Chaleureusement accueilli ce jeudi, à Paris, par ses proches et ses partenaires, Brieuc Maisonneuve (CMA île de France - 60000 Rebonds) revient avec nous sur les circonstances de son chavirage, survenu dimanche dernier.
“Il y a une successions de petites choses qui font qu’à un moment, ça merde. Cette nuit-là, j’étais un peu cramé, on venait de passer le front et je m’étais dérouté pour aller porter assistance à Amélie Grassi (La Boulangère Bio) qui avait démâté. Dans tout ça, tu laisses forcément pas mal d’énergie. Pendant la nuit, le vent est un peu remonté mais j’étais assez safe sous 2 ris et J2, pas du tout à l’attaque, le chariot bien choqué. La mer était très formée. J’ai tapé une première vague qui m’a fait violemment tomber, je me suis fait super mal au dos. J’étais donc déjà fatigué, blessé, forcément moins réactif que si j'avais été en pleine forme.

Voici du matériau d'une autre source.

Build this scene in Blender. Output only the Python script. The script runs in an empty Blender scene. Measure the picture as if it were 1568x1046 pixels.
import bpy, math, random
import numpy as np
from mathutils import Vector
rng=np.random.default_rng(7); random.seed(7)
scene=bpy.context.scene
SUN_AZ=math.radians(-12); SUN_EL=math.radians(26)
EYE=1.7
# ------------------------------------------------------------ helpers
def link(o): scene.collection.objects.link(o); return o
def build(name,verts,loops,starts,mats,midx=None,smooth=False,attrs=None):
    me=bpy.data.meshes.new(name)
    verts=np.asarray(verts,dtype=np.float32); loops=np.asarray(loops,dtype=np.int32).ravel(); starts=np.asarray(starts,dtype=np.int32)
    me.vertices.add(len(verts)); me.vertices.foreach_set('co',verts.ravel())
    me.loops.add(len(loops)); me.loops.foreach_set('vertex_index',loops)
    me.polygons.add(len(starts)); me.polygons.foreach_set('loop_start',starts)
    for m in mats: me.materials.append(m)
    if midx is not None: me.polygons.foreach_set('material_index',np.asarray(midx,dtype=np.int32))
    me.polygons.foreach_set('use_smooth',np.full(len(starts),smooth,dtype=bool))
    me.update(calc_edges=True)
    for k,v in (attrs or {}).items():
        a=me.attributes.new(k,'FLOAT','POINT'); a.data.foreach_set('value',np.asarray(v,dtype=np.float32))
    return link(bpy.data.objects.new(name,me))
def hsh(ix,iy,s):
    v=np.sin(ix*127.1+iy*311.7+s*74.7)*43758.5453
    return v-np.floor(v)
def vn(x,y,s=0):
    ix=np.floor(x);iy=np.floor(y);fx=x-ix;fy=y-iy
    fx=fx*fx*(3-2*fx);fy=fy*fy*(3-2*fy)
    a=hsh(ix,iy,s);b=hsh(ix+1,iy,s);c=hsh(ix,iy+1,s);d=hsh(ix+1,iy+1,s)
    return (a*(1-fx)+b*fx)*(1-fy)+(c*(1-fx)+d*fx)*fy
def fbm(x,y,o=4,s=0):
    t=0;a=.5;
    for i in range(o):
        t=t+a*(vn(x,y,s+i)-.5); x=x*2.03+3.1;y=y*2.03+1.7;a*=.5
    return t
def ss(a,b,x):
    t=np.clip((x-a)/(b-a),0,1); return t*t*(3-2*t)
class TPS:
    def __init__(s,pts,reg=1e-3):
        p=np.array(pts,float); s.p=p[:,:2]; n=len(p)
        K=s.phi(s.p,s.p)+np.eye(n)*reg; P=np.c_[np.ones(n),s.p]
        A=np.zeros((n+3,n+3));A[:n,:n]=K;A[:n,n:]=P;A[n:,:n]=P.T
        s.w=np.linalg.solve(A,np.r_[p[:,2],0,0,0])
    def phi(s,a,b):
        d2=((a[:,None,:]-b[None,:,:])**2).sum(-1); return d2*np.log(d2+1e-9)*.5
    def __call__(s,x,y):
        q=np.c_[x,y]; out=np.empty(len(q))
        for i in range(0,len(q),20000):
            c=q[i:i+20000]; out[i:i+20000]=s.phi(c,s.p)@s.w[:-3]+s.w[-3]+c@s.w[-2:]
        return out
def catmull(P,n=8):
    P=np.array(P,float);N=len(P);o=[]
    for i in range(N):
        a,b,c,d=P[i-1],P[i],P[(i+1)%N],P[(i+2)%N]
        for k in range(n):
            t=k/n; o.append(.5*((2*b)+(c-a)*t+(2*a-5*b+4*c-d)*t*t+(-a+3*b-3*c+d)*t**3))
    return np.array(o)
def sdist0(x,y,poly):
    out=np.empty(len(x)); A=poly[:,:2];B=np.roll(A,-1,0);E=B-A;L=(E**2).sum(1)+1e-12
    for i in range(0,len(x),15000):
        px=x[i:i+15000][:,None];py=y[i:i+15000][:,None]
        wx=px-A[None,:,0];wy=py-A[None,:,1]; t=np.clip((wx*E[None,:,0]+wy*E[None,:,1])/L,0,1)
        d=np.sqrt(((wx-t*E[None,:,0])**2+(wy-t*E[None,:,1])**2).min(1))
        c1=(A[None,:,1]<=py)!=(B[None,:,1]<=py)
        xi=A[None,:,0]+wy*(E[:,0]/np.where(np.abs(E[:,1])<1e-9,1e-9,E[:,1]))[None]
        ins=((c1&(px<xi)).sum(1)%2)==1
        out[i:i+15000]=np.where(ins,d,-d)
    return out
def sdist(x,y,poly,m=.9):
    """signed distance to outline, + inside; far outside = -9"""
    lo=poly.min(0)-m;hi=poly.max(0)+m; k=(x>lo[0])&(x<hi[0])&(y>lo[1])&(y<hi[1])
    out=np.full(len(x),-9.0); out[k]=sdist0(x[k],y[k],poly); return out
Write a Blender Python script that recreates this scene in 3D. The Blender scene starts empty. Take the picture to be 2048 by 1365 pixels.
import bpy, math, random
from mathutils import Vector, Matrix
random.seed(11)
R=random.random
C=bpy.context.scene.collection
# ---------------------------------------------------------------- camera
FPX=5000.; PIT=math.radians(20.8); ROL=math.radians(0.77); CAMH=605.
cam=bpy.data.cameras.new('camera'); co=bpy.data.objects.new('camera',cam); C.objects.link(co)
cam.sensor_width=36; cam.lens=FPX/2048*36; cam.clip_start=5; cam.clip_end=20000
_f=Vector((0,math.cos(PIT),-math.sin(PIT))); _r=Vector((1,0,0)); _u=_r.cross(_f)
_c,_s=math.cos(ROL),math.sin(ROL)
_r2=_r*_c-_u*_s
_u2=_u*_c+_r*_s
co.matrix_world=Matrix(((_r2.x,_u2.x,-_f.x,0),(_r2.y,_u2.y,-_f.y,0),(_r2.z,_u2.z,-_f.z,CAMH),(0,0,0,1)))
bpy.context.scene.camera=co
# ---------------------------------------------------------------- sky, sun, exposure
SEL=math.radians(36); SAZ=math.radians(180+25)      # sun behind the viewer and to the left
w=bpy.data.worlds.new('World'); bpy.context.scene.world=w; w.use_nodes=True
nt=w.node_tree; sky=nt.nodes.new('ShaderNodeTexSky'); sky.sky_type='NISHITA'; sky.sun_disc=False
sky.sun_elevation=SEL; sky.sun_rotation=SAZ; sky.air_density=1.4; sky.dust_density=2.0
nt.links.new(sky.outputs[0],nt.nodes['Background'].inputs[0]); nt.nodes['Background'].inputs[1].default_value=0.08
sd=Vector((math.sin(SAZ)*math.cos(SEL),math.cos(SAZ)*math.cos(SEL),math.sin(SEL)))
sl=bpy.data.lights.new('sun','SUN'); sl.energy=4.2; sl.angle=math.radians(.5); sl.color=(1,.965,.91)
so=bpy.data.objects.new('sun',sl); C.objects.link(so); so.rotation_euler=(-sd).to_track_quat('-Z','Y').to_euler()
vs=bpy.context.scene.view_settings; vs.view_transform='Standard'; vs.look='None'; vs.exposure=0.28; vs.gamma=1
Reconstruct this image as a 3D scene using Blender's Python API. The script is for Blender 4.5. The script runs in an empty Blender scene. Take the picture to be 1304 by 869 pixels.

Vers 6h30 TU, il faisait encore nuit noire, le bateau a abattu brusquement et est parti en survitesse. Je pense que le pilote a décroché, j'avais eu 2 fois précédemment des pertes de consignes. Le bateau est parti sous le vent, a accéléré et s'est retourné comme une crêpe. Il a sançi c-a-d chaviré par l’avant. Entre le moment où j’ai senti le bateau partir en survitesse, entendu mes alarmes de gîte se mettre en route et le moment où le bateau s’est mis à l’envers, il s’est passé 10 secondes, je pense.
Je vous épargne les détails du début où tu patauges dans la nuit noire dans une mer qui n’est pas très chaude à te demander ce qui ce passe et ce que tu vas faire…
Passé ce petit moment de sidération, j’ai repris le contrôle des opérations. Je suis allé dans la coque bâbord où je savais que j’avais ma TPS, ma balise et mon grab bag. J’avais aussi récupéré une lampe torche et un VHF portable.
Je savais que, même à l’envers j’étais en sécurité dans le bateau ; sortir peut être plus dangereux, dans la nuit, le froid et une grosse houle. Je voulais attendre qu’il fasse jour pour déclencher les secours, mais la balise de secours EPIRB s’était déjà déclenchée.
Je suis sorti une première fois vers 8.30 TU pour faire un état de la situation. Je me suis rendu compte que j’avais deux spis à l’eau qui sont normalement rangés à l’avant. Je ne pourrais le vérifier que quand on aura récupéré le bateau mais, peut-être qu’un panneau sous le vent a pris l'eau et rempli un peu l’avant du bateau, ce qui a pu ajouter du poids sous le vent.
Je suis retourné me mettre au chaud entre guillemets ; avec de l’eau jusqu’à la taille, à l’intérieur du bateau, c’est quand-même assez précaire comme situation !
Je suis ressorti pour lancer un mayday une heure plus tard. Un cargo m’a répondu, que j’ai assez vite vu, avant d’apercevoir également Jean-Pierre (Dick). Il a réussi à venir vers moi, a laissé traîner un bout derrière son bateau et à un moment, il a fallu y aller ! Là, dans ta petite TPS, dans 5 mètres de creux, t’es pas très fier ! Tu te dis : là mon gars, il va falloir plonger et nager ! Mais ça l’a fait ! J’ai eu du mal à remonter dans le bateau, parce que ma TPS était pleine d’eau. L'embarquement a été assez délicat.
Pour moi, les conséquences de ce chavirage sont considérables [Brieuc exploite son bateau en charter toute l’année]. J’étais le premier à dire haut et fort qu’il fallait y aller mollo sur cette Route du Rhum, qu’il était hors de question d’abîmer le bateau, et, résultat des courses, quatre jours après, on est dans la pire situation qu’il puisse arriver.
Là, on s’organise pour aller chercher le bateau, j’espère en fin de semaine. Nous avons mis en place une cagnotte Leetchi pour lever des fonds car l’opération est assez coûteuse, autour de 200.000€.
Je suis épuisé physiquement et psychologiquement, mais, quand je vois tout le soutien que j’ai autour de moi, la mobilisation de mes proches, de mes partenaires, ça donne la niaque pour continuer ; je me concentre sur la priorité n°1 qui est, maintenant, de récupérer le bateau."